Bedwell refused rehab until his daughters were grown. He would have had to go to Chicago, a 10-hour round trip by car: Too much time away from his kids.
Taylor, his youngest, graduated from college in the spring. Finally, the single dad had time to do more than dream. He shoved his kayak into the Colorado River with a team of disabled veterans scouting the way. Their voices, like foghorns, kept him off the rocks: "Hard left! On me. On me!"
Bedwell grinned. "I told them not to tell me about [the rocks]. I'd just follow their commands."
How much white water experience had he had before starting out? "14 days," Bedwell said.

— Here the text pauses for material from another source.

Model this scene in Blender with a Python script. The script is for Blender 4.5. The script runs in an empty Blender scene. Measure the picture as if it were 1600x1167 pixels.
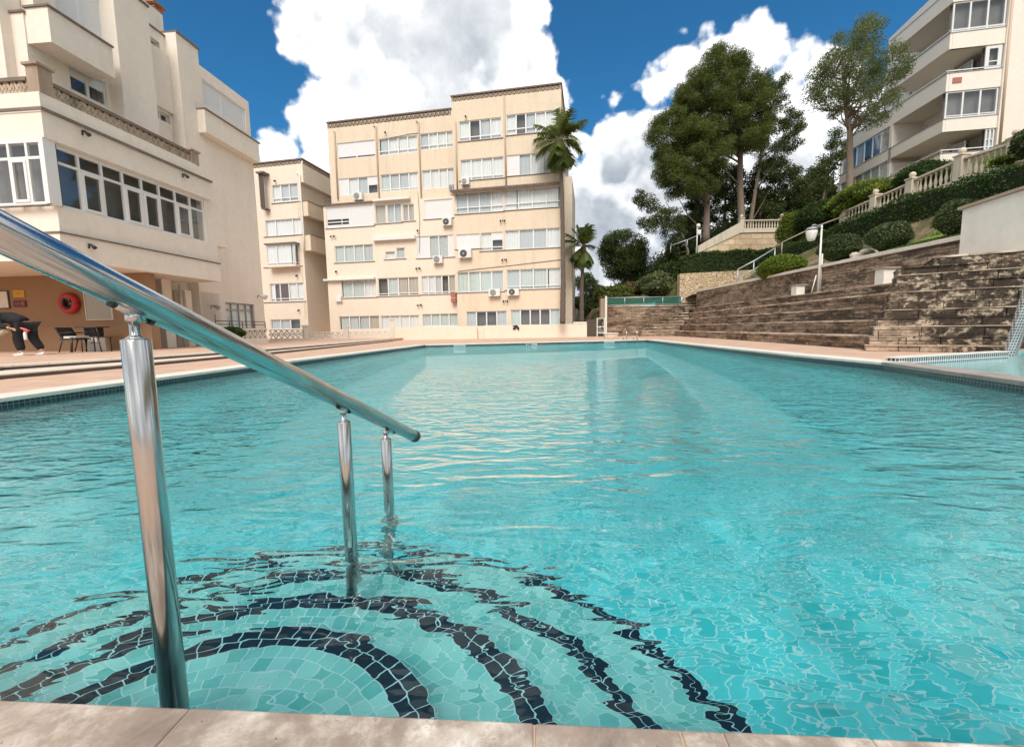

"Two weeks?" I sputtered. "When did you start second-guessing your decision to ride those rapids blind?
"I didn't," Bedwell said.
"Not even when the waves spun you over 30 times?"
"No. I couldn't quit," Bedwell sighed emotionally. "Couldn't do it."
Because he remembers those first frustrating days after he lost his sight: Crouching in the darkness of his mind, he was afraid to even mow his lawn. His 5-year-old daughter Taylor told him, "I'll help you." He said, "All right girl, if you've got the guts, let's try.'"
Together they cut the grass. "To that little girl," Bedwell said, "I can do anything in the world."
He would even make it into the history books. His blindness was not an excuse: It helped him see more clearly than most.